Although it may seem difficult, try contributing to an emergency savings fund. If unexpected costs arise (such as an appliance repair or a vet bill), you can withdraw money from your fund instead of charging your credit card.
3. Open a balance transfer credit card
If you have significant debt, look for a balance transfer credit card with a great promotional rate. Then move your existing balance to the card. You can pay off the balance quickly without being charged any interest. The golden rule of balance transfer cards: never charge the card for new purchases.
Canada’s best credit cards for balance transfers
4. Try the avalanche or snowball payback strategy
There are two main approaches to paying off debt:
- Avalanche method: Focus on paying off the debt with the highest interest first, while making only the minimum payments on your other accounts. Once the highest interest debt is paid off, move on to the next highest interest debt.
- Snowball method: Start by paying off the debt with the smallest balance first, while continuing to make minimum payments on your other debts. After you pay off one debt, move on to the next smallest balance. This method may cost more in interest over time, but can provide strong motivation and momentum to stay on track with debt payments.

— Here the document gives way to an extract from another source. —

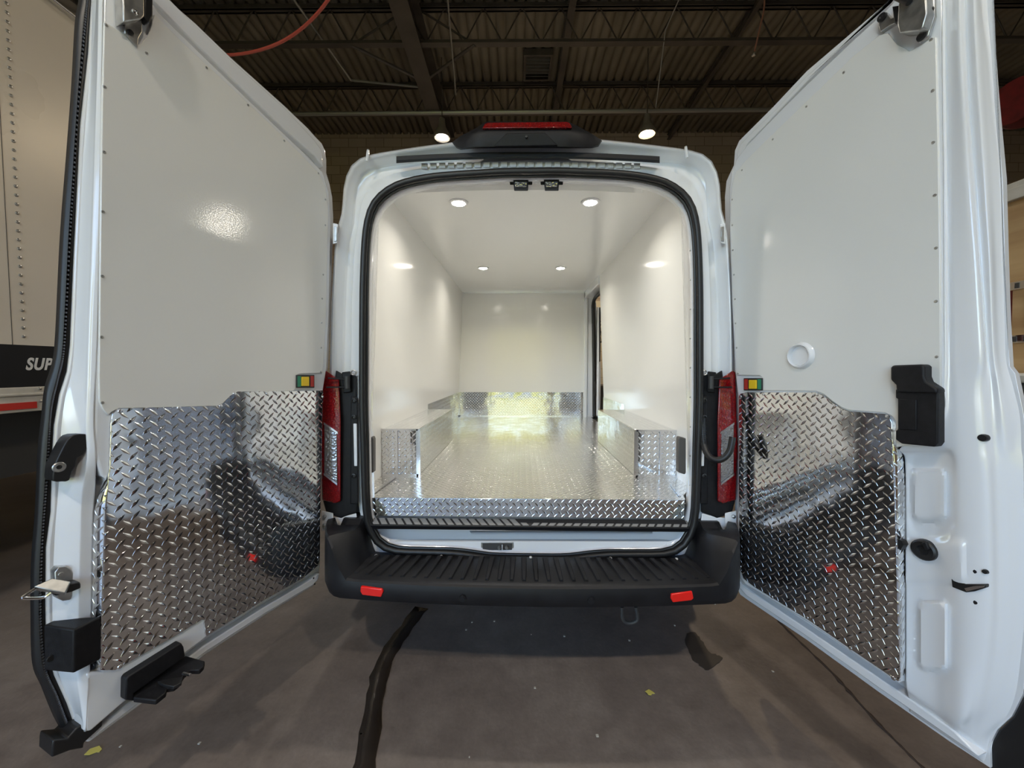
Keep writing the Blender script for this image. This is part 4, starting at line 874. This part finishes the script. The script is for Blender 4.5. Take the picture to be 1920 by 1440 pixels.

5. Work with a credit counseling agency.
It’s completely understandable to feel overwhelmed by your credit card debt. That’s why a credit advisor can be so helpful. Talk to representatives from your financial institution, a credit counseling agency, or a debt consolidation program to discuss your options. They can help you tailor a plan to resolve the situation.
5. Consider debt consolidation.
If you are combining multiple loans and credit card balances and are having trouble paying them off, it may make sense to consolidate your debts. This means combining two or more debts into one, with only one payment per month.
Another option is a debt consolidation loan from a bank or other financial institution. Or you can work with a credit counseling agency to negotiate a debt consolidation program (DCP) or consumer proposal (where only part of your debt is repaid) with your lenders.